Namun, dalam praktik penegakan hukum, kejahatan ini masih sering diperlakukan sebagai rangkaian peristiwa yang terpisah, bukan sebagai satu sistem kejahatan.
Pendekatan sektoral yang terfragmentasi ini membuat penindakan bersifat reaktif dan sementara. Di sisi lain, struktur ekonomi ilegal di hulunya tetap bertahan.
Dalam konteks ini, pesan Natal menemukan relevansinya. Terang, dalam pengertian etis, bukan sekadar simbol, melainkan keberanian untuk menghadirkan keadilan secara nyata.
Dalam konteks hukum, terang berarti konsistensi dan ketidakselektifan dalam menegakkan aturan. Hal ini termasuk pula keberanian untuk menelusuri keuntungan dan aktor yang selama ini berada di balik layar.
Gagasan hukum progresif Satjipto Rahardjo mengingatkan bahwa hukum tidak boleh berhenti pada kepastian prosedural semata. Hukum perlu diukur dari kemampuannya mencegah kerusakan dan melindungi manusia.
Selama persoalan di hulu Sungai, baik secara ekologis maupun yuridis, belum ditangani secara komprehensif, termasuk dengan menelusuri dan memutus aliran keuntungan ilegalnya, maka risiko banjir di hilir akan terus berulang.
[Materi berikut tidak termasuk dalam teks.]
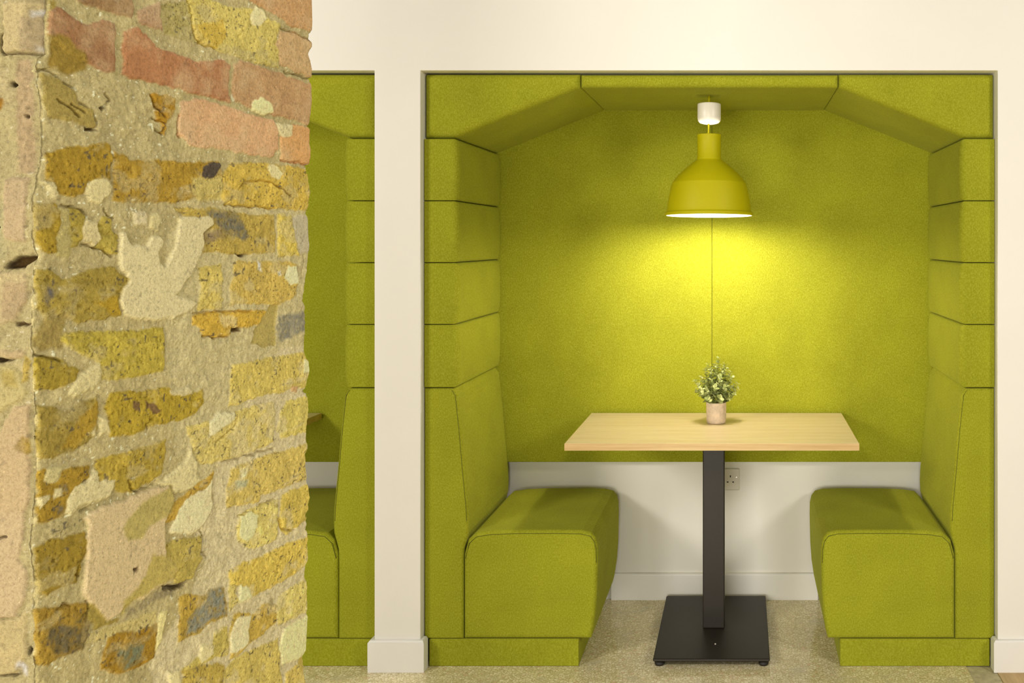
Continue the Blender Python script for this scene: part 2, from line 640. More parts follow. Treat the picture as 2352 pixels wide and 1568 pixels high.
def bench(sgn, label):
    root = empty('bench', (CEN + sgn * 0.66, YF, 0))
    tag(root, label, 'bench', 'felt covered booth benches')
    L = (root.location.x, root.location.y, 0)
    # backrest: leaning face, rounded top front corner
    pts = [(HALF - 0.0015, 0.9375), (0.868, 0.9375), (0.851, 0.915), (0.8455, 0.87), (0.838, 0.80), (0.826, 0.66), (0.8135, 0.53), (0.812, 0.49), (0.8135, 0.45), (0.8285, 0.395), (0.8300, 0.36), (0.8300, 0.0925), (HALF - 0.0015, 0.0925)]
    ew = [0.002] + [0.001] * 11 + [0.002]
    q = mirror(pts, sgn)
    if sgn < 0:
        ew = ew[::-1]
    prism('backrest', q, YF, YP - 0.002, FAB, (0.010, 0.010), root, L, ew, 4)
    # seat block: crowned top, nose tapering inwards towards the floor
    pts = [(0.8285, 0.0925), (0.8285, 0.375), (0.815, 0.425), (0.790, 0.448), (0.74, 0.4555), (0.66, 0.4585), (0.52, 0.459), (0.43, 0.4575), (0.398, 0.450), (0.384, 0.432), (0.3775, 0.405), (0.3765, 0.36), (0.379, 0.25), (0.384, 0.18), (0.393, 0.12), (0.400, 0.0925)]
    seat_q = mirror(pts, sgn)
    sw = [0.001] * len(pts)
    prism('seat', seat_q, YF, YP - 0.002, FAB, (0.016, 0.012), root, L, sw, 5)
    seat = root.children[-1]
    seat = [c for c in root.children if c.name.startswith('seat')][0]
    # stitched seams along the front rims
    bm = bmesh.new()
    path = [(CEN + sgn * (x * 0.979 + 0.0118), z - 0.0105 * (1 if z > 0.2 else 0)) for x, z in pts[1:12]]
    tube_bm(bm, [(x - L[0], 0.0002, z) for x, z in path], 0.0011, 6)
    from_bm('seam', bm, SEAM, seat, None, True)
    back = [c for c in root.children if c.name.startswith('backrest')][0]
    bm = bmesh.new()
    path = [(0.868, 0.931), (0.857, 0.914), (0.852, 0.87), (0.8445, 0.80), (0.8325, 0.66), (0.820, 0.53), (0.8185, 0.49)]
    tube_bm(bm, [(CEN + sgn * x - L[0], 0.0002, z) for x, z in path], 0.0010, 6)
    from_bm('seam', bm, SEAM, back, None, True)
    # plinth
    a, b = CEN + sgn * 0.441, CEN + sgn * (HALF - 0.0176)
    p = box('plinth', (min(a, b) - L[0], 0.002, 0.0003), (max(a, b) - L[0], YP - YF - 0.012, 0.0920), FAB, root, None, 0.003, 2)
    return root


bench(-1, 'lime felt bench on the left of the lit booth, facing right')
bench_right = bench(1, 'lime felt bench on the right of the lit booth, facing left')


def table(label):
    x0, x1, y0, y1, zt = -0.595, 0.391, 3.134, 3.694, 0.7565
    cx = -0.104
    root = empty('pedestal_table', (cx, 3.43, 0))
    tag(root, label, 'table', 'pedestal tables in the booths')
    t = box('tabletop', (x0 - cx, y0 - 3.43, zt - 0.0245), (x1 - cx, y1 - 3.43, zt), OAK, root, None, 0.0012, 2)
    bm = bmesh.new()
    e = 0.0006
    add_box(bm, (x0 - cx - e, y0 - 3.43 - e, zt - 0.0235), (x1 - cx + e, y0 - 3.43 + 0.0004, zt - 0.0012))
    add_box(bm, (x1 - cx - 0.0004, y0 - 3.43 + 0.001, zt - 0.0235), (x1 - cx + e, y1 - 3.43, zt - 0.0012))
    add_box(bm, (x0 - cx - e, y0 - 3.43 + 0.001, zt - 0.0235), (x0 - cx + 0.0004, y1 - 3.43, zt - 0.0012))
    from_bm('edge_band', bm, OAK_EDGE, t)
    col = box('column', (-0.0395, 3.393 - 3.43, 0.0305), (0.0395, 3.472 - 3.43, zt - 0.030), BLACK, root, None, 0.004, 3)
    box('top_bracket', (-0.16, -0.16, zt - 0.0300), (0.16, 0.16, zt - 0.0247), BLACK, root)
    bp = box('base_plate', (-0.197, 3.145 - 3.43, 0.020), (0.197, 3.711 - 3.43, 0.0300), BLACK, root, None, 0.005, 3)
    bm = bmesh.new()
    bmesh.ops.create_cone(bm, cap_ends=True, segments=12, radius1=0.0030, radius2=0.0024, depth=0.003,
                          matrix=Matrix.Translation((0.010, 3.262 - 3.43, 0.0306)))
    s = from_bm('screw', bm, WHITE, bp)  # small bright spot coloured white, built as a screw head
    tag(s, 'white speck on the table base plate')
    for sx in (-1, 1):
        for yy in (3.172, 3.684):
            lathe('foot', [(0, 0.0002), (0.0145, 0.0002), (0.017, 0.004), (0.017, 0.0105), (0.013, 0.014), (0.008, 0.0198), (0, 0.0198)], RUBBER, root, (sx * 0.176, yy - 3.43, 0), 24)
    return root


OAK_EDGE = wood_mat('oak_edge_band', (226, 196, 138), (206, 170, 112), (0.35, 4.0, 9.0), 0.42)
main_table = table('oak topped pedestal table with black column and plant on it')


def copy_tree(o, parent=None):
    c = o.copy()
    COL.objects.link(c)
    c.parent = parent
    for ch in list(o.children):
        copy_tree(ch, c)
    return c


# the neighbouring booth behind the brick wall
for i, p in enumerate(right_pads):
    c = copy_tree(p)
    c.location.x -= PITCH
    c['label'] = f'lime felt wall pad in the unlit booth beside the brick wall, {ORD[i]}'
for src, lab, dx in ((slope_right, 'sloping lime felt ceiling pad in the unlit booth beside the brick wall', 0),
                     (centre_pad, 'flat lime felt ceiling pad of the unlit booth behind the brick wall', 0),
                     (back_left, 'lime felt back panel of the unlit booth, left half behind the brick wall', 0),
                     (back_right, 'shaded lime felt back panel of the unlit booth beside the brick wall', 0),
                     (bench_right, 'lime felt bench of the unlit booth, partly hidden by the brick wall', 0),
                     (main_table, 'table of the unlit booth, only its end showing past the brick wall', 0.03)):
    c = copy_tree(src)
    c.location.x += dx - PITCH
    c['label'] = lab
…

Selama pertambangan ilegal diperlakukan sebagai pelanggaran sektoral yang terpisah dari dimensi ekonomi dan dampaknya, daya terang hukum akan tetap terbatas.
Natal mengingatkan bahwa terang tidak hadir secara otomatis. Ia menuntut konsistensi, keberanian, dan kesetiaan pada hukum itu sendiri.
Dalam konteks ini, terang itu bernama penegakan hukum yang konsisten, proporsional, dan berani mengikuti aliran uang hingga ke hulunya.